Don't tell him, i'll do it
Da infância pouco se lembra. De quebrar a perna, de pegar um banquinho para lavar as louças (ainda nem tinha tamanho), de queimar a barriga com o ferro passando as fraldas do irmão – ainda se vê a marca. Travessuras, alegrias, brincadeiras, coisas de criança.
Mas mesmo tão pequena já sabia que tinha algo especial entre eles. Não sabia o motivo, claro que achava ser normal já que estavam unidos por serem da mesma família, mas era maior que isso.
A sua presença incomodava mas, de uma maneira diferente, como se algo sempre tivesse que ser provado e aprovado. Nem trocar palavras precisavam; bastava um olhar e tudo era dito, sem nenhuma pronúncia.

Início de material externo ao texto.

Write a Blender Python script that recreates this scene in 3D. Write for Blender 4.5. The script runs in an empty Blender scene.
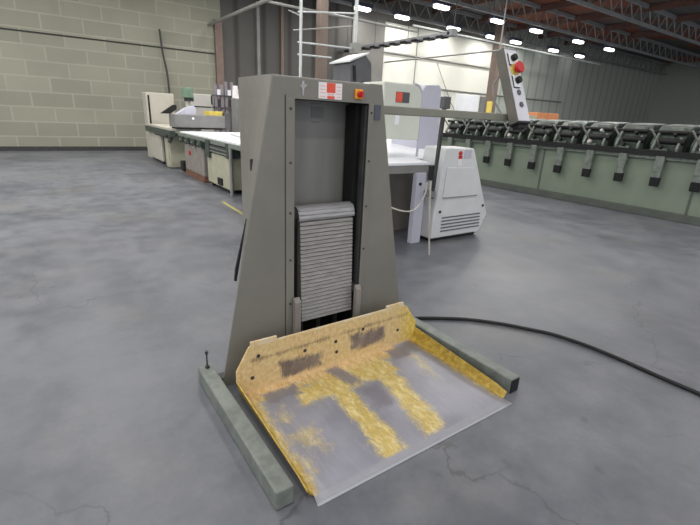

Sempre tentava alcançar o que lhe era esperado, e ainda assim percebia que ficava devendo em algum aspecto. Notas, comportamento, escolhas… Ficava a dúvida se realmente fazia certo, da maneira correta, na medida certa, na hora apropriada.
A mão pesada de uma correção era a mais esperada para um carinho. Ansiava por um olhar de aprovação daquele de quem nunca soube o que realmente sentia, pensava, queria…
Entre poucas lembranças um episódio ficou marcado. Como mais velha se sentia responsável pelo irmão, assim sempre ajudava a cuidá-lo. Numa das vezes em que o vestia, perdeu a paciência e lhe deu um tapa na perna. Nessa mesma hora, lá estava ele, olhando a cena.
Claro que se seguiu o esperado, a briga. Nesse dia, não quis nem sair do quarto, chorava desesperada. Não pela voz alterada ou pelo possível tapa que recebeu, mas pelo desapontamento de quem mais se quer orgulhar. Depois, o inesperado. Ele voltou e, mesmo sem pedir desculpas, lhe deu um abraço. Isso bastou!
Disso tudo, o que ficou foi a reconciliação. Bom, dizem que as crianças, de tão puras e ingênuas, têm um poder enorme de perdoar, não guardam mágoas. Mas só iria entender que nem tudo o que dizem é verdade.
Anos mais tarde, a relação não muda muito. Discussões, brigas, tempo em que nem se falavam… Achava que tinha se perdido em tantas chateações e era impossível arrumar o que já nasceu diferente.
Quando não mais dividiam o mesmo espaço, a mesma casa, mantinha contato com a mãe. Ela era quem sempre os guiava na verdade – o que também só foi entendido tardiamente.
Sempre foi o porto, a força da casa e que também injustamente foi julgada nos momentos mais críticos (e que merece linhas exclusivas). Falavam ao telefone e ao se despedir pedia:
– Mammy, tell daddy that I love him!
Ela sempre falava: “Eu direi.”
Tenho certeza de que quando ela desligava o telefone nem precisava repassar, ele mesmo já escutava a resposta e entendia o recado daquela que foi embora e que, mesmo com tantas brigas injustas, não infundadas, deixava parte do seu coração para ele, e era uma doação sem retorno, sem devolução.
Hoje, reconhecendo a semelhança e provando, ambos, que não só crianças sabem esquecer o que nem mais fere o coração, ela mesma passa o recado que sempre quis dar, mesmo em pensamento ou orações. Só agora, depois de entender que a vida sempre tem razão é que diz por ela mesma: Daddy, I love you.